In my panic, lack of sleep, hormone induced crazy, I don’t know what I would have done if the door was ringing and DH wasn’t home if something like that was happening. I try really hard to keep stuff like that in mind when these sort of things happen. Normally I’d find it odd and rude, but first few weeks are not normal, at least for me.

lovin2shop
11-14-2013, 10:14 AM
I had a group that did meals for me every night for two weeks M-F. While I was very appreciative of the gesture, I was a nervous wreck during the process! DH was not home to get the meals, and I felt like I had to be presentable and my house had to be presentable. Plus, almost every single person wanted to come in and meet the baby, and the drop off times were all over the map and often interrupted nursing. I had about 20 different dishes/utensils to keep track of and return. And the final kicker is that every single meal except one was pasta with tomato sauce. I still get stressed thinking about it! I never make meals for anyone anymore, I just send gift cards!

AnnieW625
11-14-2013, 10:18 AM
THe mom was probably nursing when your DH stopped by and didn't want to flash your DH. Her DH probably got home and is trying to give his wife some relief after a hard day with a newborn. I would probably try to stop by one more time and if they still didn't answer put the dinner in the fridge.
:yeahthat: nothing seems weird about it or maybe they were getting some much needed rest. I would call the mom this AM and schedule a new delivery time. Good luck.

KrisM
11-14-2013, 10:36 AM
I had a group that did meals for me every night for two weeks M-F. While I was very appreciative of the gesture, I was a nervous wreck during the process! DH was not home to get the meals, and I felt like I had to be presentable and my house had to be presentable. Plus, almost every single person wanted to come in and meet the baby, and the drop off times were all over the map and often interrupted nursing. I had about 20 different dishes/utensils to keep track of and return. And the final kicker is that every single meal except one was pasta with tomato sauce. I still get stressed thinking about it! I never make meals for anyone anymore, I just send gift cards!

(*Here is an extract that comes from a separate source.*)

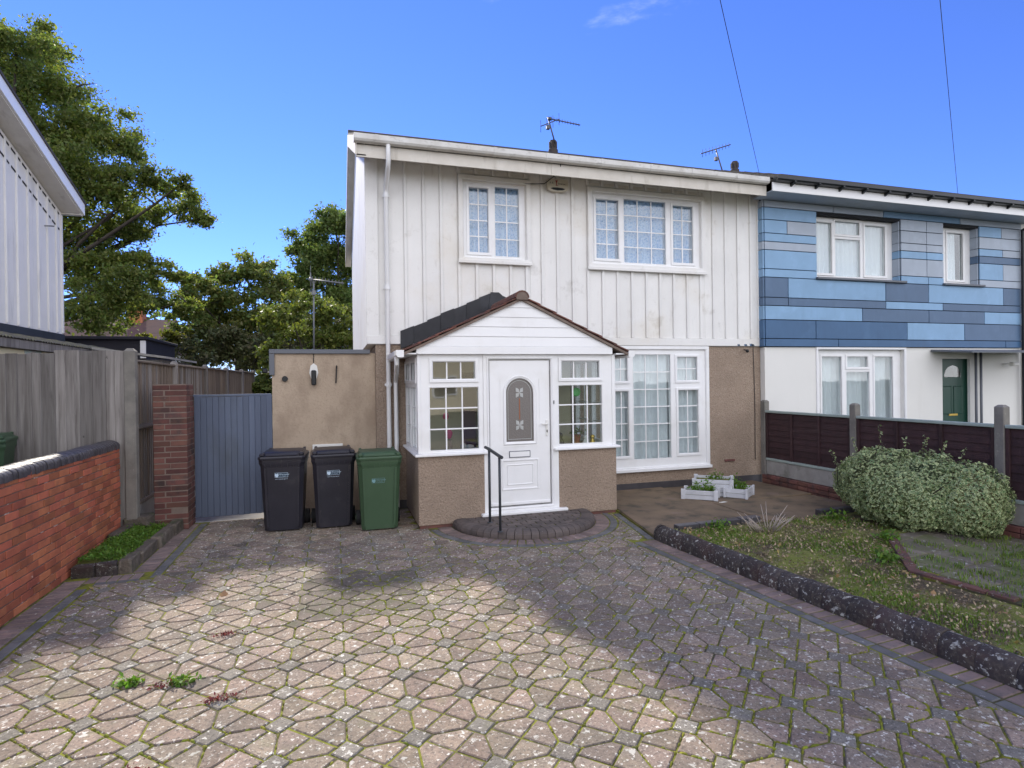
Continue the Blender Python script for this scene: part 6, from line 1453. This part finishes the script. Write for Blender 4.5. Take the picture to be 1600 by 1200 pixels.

Ugh. Does not sound fun! Our group makes it that you have to use throw-away utensils, which just makes sense. And we tell the new-mom they pick the drop off time. I did have one person order me a delivered cheese pizza, which I was not impressed with. It wasn't enough to feed us, had no sides, and was something I could have easily done myself.

ett
11-14-2013, 11:01 AM
Maybe it's been too long since I had a newborn, but I think the woman is rude not to answer the door. She's home. Why should you have to made a second trip? Did she want you to leave it on the front porch? If so, someone should have texted and said, "If Sally can't make it to the door, please just leave it on the porch." If the raccoons get it, their loss.

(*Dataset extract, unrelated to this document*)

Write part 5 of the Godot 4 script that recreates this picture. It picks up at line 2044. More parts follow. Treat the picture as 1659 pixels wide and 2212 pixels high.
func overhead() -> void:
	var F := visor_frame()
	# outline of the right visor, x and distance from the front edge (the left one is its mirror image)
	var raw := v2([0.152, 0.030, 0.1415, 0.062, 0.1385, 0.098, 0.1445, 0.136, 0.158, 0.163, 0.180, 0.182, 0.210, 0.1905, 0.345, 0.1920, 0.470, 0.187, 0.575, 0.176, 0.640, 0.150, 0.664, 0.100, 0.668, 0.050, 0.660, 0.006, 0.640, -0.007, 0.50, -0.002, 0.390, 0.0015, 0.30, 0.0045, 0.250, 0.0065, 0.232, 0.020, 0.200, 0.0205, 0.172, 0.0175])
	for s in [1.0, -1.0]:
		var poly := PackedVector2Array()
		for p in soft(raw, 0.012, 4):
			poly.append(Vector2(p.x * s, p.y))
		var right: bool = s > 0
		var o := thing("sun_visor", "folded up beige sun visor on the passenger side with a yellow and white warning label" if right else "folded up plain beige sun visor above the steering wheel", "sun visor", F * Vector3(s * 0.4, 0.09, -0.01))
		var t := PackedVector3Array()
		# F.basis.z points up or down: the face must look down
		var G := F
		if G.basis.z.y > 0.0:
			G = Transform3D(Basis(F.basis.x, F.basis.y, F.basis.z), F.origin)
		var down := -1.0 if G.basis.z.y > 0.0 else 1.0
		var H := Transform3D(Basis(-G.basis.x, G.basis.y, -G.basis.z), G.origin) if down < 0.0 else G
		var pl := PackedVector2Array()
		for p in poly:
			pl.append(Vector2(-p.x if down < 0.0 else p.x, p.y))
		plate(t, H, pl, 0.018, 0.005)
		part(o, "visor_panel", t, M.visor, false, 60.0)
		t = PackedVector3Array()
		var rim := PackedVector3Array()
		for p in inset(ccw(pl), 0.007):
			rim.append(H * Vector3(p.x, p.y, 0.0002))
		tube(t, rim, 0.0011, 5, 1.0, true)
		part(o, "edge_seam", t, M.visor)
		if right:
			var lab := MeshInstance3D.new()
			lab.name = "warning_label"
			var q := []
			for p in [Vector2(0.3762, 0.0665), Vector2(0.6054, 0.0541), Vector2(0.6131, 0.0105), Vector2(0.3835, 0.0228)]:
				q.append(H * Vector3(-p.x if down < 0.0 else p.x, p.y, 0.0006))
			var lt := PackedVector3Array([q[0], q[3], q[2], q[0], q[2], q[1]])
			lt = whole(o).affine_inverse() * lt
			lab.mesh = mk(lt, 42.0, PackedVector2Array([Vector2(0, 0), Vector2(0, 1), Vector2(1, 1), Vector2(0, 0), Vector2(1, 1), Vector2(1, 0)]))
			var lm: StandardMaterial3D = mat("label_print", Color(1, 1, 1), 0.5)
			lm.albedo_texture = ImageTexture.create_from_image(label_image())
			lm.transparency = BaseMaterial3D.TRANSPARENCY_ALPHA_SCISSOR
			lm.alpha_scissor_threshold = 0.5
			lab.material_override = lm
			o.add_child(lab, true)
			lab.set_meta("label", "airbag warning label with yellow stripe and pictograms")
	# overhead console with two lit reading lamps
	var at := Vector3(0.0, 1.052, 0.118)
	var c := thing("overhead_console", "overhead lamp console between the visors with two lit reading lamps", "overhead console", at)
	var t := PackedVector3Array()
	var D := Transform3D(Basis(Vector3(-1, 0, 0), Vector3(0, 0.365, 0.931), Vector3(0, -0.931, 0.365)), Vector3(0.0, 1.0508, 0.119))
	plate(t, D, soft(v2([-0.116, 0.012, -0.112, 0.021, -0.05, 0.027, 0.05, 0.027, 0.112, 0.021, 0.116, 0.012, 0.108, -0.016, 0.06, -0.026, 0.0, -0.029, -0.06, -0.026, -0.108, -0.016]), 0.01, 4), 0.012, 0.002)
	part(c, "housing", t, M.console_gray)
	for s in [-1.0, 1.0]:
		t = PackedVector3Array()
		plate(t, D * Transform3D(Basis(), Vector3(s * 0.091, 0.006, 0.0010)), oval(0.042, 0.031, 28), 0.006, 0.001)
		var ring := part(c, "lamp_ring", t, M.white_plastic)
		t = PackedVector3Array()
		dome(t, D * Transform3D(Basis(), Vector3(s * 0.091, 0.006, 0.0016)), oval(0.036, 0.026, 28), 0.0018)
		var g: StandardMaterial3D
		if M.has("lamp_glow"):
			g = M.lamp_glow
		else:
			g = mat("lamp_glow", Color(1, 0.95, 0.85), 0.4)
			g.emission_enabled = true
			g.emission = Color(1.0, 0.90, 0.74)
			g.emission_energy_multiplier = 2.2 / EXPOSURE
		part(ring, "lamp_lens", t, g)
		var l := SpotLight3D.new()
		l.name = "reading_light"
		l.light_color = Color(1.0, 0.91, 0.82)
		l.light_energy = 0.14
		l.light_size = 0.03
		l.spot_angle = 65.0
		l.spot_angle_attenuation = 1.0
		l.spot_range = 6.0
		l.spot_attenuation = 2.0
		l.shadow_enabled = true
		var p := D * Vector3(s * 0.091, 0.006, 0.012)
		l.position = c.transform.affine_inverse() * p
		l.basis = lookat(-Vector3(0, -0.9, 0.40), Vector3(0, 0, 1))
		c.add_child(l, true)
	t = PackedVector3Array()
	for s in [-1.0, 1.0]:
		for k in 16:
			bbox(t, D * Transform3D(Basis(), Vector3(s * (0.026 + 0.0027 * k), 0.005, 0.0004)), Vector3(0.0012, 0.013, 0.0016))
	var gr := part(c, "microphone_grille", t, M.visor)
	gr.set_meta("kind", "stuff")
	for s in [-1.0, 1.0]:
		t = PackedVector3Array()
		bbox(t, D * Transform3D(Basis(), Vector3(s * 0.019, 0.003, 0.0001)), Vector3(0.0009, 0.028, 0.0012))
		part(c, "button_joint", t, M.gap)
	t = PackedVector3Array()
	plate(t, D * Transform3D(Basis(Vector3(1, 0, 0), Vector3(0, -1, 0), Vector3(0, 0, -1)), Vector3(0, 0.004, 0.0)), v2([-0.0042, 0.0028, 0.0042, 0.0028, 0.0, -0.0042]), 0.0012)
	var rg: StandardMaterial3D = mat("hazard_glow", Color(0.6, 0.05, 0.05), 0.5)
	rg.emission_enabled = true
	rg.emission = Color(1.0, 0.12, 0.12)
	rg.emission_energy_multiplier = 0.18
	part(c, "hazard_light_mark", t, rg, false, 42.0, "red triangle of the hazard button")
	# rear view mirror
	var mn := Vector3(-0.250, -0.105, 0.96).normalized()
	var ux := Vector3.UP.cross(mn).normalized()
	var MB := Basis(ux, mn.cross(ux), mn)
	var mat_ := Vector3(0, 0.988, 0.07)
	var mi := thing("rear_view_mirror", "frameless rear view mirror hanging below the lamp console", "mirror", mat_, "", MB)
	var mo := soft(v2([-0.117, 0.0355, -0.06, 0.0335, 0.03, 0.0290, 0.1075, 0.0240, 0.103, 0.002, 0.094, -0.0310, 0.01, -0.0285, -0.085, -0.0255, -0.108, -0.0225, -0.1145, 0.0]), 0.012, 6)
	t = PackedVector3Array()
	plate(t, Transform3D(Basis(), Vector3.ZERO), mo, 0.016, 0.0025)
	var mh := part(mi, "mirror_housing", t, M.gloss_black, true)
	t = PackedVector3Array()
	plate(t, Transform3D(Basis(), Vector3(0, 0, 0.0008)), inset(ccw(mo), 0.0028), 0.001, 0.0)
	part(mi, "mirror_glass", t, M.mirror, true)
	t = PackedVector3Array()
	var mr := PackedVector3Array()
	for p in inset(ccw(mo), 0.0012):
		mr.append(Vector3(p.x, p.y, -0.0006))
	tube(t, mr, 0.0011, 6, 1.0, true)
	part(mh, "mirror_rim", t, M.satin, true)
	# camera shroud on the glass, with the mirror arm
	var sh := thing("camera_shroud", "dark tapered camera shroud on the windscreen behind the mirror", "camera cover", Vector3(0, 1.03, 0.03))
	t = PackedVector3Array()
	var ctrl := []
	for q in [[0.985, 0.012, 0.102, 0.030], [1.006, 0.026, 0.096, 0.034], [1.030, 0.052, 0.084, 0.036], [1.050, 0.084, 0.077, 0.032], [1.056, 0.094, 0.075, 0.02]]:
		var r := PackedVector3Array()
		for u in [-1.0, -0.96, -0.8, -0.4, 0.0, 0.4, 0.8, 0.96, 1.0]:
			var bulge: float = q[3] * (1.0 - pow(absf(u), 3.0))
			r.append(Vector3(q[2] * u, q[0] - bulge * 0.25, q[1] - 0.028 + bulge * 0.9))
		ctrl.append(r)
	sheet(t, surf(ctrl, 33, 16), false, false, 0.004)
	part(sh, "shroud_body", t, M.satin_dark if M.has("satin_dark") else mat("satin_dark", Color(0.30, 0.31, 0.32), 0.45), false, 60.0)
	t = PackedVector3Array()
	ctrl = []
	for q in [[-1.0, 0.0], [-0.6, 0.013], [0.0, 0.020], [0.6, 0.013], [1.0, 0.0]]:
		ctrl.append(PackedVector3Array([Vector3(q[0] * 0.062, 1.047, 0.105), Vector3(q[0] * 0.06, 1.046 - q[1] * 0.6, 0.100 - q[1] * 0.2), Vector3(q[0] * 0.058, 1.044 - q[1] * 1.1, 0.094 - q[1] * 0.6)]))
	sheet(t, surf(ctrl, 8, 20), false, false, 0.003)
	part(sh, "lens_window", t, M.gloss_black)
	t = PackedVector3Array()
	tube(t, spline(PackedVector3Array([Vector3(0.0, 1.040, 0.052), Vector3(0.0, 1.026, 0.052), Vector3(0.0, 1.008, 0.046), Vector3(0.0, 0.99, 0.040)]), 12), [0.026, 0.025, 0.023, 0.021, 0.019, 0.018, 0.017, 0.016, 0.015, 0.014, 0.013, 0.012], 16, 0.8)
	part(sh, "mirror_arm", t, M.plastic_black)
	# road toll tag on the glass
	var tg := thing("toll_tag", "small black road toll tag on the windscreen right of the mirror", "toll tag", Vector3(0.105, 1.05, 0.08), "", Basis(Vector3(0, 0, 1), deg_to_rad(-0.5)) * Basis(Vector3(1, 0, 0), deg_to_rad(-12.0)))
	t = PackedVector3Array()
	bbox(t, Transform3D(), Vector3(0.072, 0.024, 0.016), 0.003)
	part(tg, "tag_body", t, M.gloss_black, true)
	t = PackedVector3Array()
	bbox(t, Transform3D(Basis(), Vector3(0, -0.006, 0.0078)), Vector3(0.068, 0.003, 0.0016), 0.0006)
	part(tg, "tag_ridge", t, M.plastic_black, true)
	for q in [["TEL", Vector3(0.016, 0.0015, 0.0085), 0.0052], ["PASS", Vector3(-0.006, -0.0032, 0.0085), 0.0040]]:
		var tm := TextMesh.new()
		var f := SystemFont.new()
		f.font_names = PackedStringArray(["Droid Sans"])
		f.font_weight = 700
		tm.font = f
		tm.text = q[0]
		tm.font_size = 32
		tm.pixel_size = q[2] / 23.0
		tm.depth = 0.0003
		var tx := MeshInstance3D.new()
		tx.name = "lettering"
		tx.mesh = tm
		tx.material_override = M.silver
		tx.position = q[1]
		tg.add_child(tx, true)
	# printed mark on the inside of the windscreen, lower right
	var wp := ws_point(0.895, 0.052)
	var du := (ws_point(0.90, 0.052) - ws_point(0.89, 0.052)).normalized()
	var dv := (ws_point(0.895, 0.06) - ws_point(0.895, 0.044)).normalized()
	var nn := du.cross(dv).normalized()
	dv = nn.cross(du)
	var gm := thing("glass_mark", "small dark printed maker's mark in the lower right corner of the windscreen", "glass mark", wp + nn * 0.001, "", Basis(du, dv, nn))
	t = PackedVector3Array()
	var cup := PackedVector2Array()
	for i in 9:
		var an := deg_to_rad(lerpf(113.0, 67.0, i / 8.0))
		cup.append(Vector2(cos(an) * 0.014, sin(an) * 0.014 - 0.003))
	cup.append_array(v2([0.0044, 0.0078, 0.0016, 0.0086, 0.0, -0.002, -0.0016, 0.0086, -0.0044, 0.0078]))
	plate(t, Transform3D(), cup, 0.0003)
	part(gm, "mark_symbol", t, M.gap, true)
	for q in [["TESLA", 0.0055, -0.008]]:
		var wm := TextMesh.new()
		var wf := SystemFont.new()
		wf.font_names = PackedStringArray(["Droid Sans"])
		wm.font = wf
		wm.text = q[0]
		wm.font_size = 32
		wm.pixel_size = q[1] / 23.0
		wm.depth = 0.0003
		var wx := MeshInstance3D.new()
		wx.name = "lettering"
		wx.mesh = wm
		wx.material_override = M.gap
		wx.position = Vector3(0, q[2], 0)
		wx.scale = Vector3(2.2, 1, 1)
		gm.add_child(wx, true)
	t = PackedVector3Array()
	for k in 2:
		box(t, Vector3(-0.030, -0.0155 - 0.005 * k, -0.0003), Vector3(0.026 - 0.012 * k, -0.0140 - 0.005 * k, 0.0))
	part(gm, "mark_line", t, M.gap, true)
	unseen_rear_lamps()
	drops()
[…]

I've brought several meals to families with new babies through church. We actually have someone who coordinate this. In all my runs, it has always been the DH that meets me in the driveway. I call when I am leaving; DHs are there when I pulled up, and say thank you. Once I was invited in to see the new baby, but I never asked and no one else ever invited, which I TOTALLY get.

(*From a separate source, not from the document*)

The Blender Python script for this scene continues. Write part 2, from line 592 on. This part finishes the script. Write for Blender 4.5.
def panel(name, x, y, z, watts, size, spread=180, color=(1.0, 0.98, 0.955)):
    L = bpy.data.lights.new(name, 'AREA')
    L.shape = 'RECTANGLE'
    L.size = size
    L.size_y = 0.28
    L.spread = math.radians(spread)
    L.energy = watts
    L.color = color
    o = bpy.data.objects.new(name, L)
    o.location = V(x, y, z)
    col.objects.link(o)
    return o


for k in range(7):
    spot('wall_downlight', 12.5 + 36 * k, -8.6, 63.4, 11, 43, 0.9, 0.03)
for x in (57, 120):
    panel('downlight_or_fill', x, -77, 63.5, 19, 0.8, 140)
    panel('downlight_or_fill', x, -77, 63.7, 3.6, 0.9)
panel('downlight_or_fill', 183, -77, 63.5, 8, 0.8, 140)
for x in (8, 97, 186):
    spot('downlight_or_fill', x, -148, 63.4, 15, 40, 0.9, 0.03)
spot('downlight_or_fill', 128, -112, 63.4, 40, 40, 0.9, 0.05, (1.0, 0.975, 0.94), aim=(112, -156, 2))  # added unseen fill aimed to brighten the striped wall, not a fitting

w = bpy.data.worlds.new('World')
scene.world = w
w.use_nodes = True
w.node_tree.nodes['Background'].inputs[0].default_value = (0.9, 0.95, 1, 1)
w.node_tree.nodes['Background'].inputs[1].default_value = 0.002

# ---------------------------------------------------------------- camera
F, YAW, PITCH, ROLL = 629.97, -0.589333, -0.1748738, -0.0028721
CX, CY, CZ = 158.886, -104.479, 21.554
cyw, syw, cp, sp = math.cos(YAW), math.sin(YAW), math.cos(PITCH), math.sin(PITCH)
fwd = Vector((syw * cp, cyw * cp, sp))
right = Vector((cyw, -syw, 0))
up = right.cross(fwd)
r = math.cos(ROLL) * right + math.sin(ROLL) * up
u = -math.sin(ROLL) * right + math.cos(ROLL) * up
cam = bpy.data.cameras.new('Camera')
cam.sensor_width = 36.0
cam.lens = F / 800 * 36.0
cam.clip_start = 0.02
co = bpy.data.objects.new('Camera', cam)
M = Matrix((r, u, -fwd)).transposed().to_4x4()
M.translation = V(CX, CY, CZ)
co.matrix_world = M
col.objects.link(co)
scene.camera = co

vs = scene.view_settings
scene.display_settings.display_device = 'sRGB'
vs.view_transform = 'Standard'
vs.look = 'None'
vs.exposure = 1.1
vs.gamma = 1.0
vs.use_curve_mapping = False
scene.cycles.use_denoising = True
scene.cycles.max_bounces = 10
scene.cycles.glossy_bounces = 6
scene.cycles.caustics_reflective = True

Sorry, I think she was rude.

I'm glad everything worked out and that the husband picked up the food. There could be so many reasons the wife did not answer the door - it could be as simple as she was doing a diaper change or in the bathroom. I don't think she's rude and I'm sure they're very appreciative of the food.

petesgirl
11-14-2013, 11:20 AM
OP here--

I don't think they were trying to be rude at all. I was annoyed for reasons relating to my own life, not theirs. When we offered to bring a meal we asked if Tuesday or Thursday would be best. I left out Wednesday because I already had a full schedule that day--DS's dr appt that morning, taking my sister to the airport right around dinner time and I just didn't know if I could swing a nice dinner that night. But they responded asking if we could bring dinner Wednesday. We decided we could but we would have to drop if off early (around 4) or later (closer to 6). They said 4 would be just fine, so we went with it.
Now, when the man came to get the food he explained that his wife had a C-section was already upstairs in bed when my DH dropped by and didn't feel like coming back downstairs. That's fine, I understand. And her DH says he just got really busy with work and couldn't make it until around 9:00 to pick up the food. All of that is fine. It was just hard not knowing; and I admit I felt a little like they really didn't care about all the trouble we had gone to (which of course they didn't know about).

I always take everything in disposable dishes (not pretty, but so nice to not worry about returning things!) and I think that when someone brings you a meal you should be grateful for whatever you get--even if you have eaten it 3 days in a row! Chances are people who bring you dinner don't coordinate with each other and each dinner is a representation of someone's time, money, and desire to serve you and your family. That's what we teach our children when they get gifts from others--that the gift itself isn't as important as the thought behind it. If you really don't want meals, or visitors or don't want to deal with someone else's food then just decline the offer and say you will let them know if you need anything. Those are my 2 cents. :waving4:

123LuckyMom
11-14-2013, 11:43 AM
I agree with you. It's very important to express gratitude and to be mindful that other people may have sacrificed quite a bit to try to help you on your timeline. It was VERY nice of you to help out! Next time, if the family asks for a day that will be difficult, let them know that's not the best day. Then it might not irk you as much if the exchange doesn't go so smoothly. Another option is to leave the dinner on their doorstep and call on the phone (or send a text, whichever is most likely to be seen/heard soon) letting them know it's there. Reheating is no big deal for them, and then you don't need to be inconvenienced.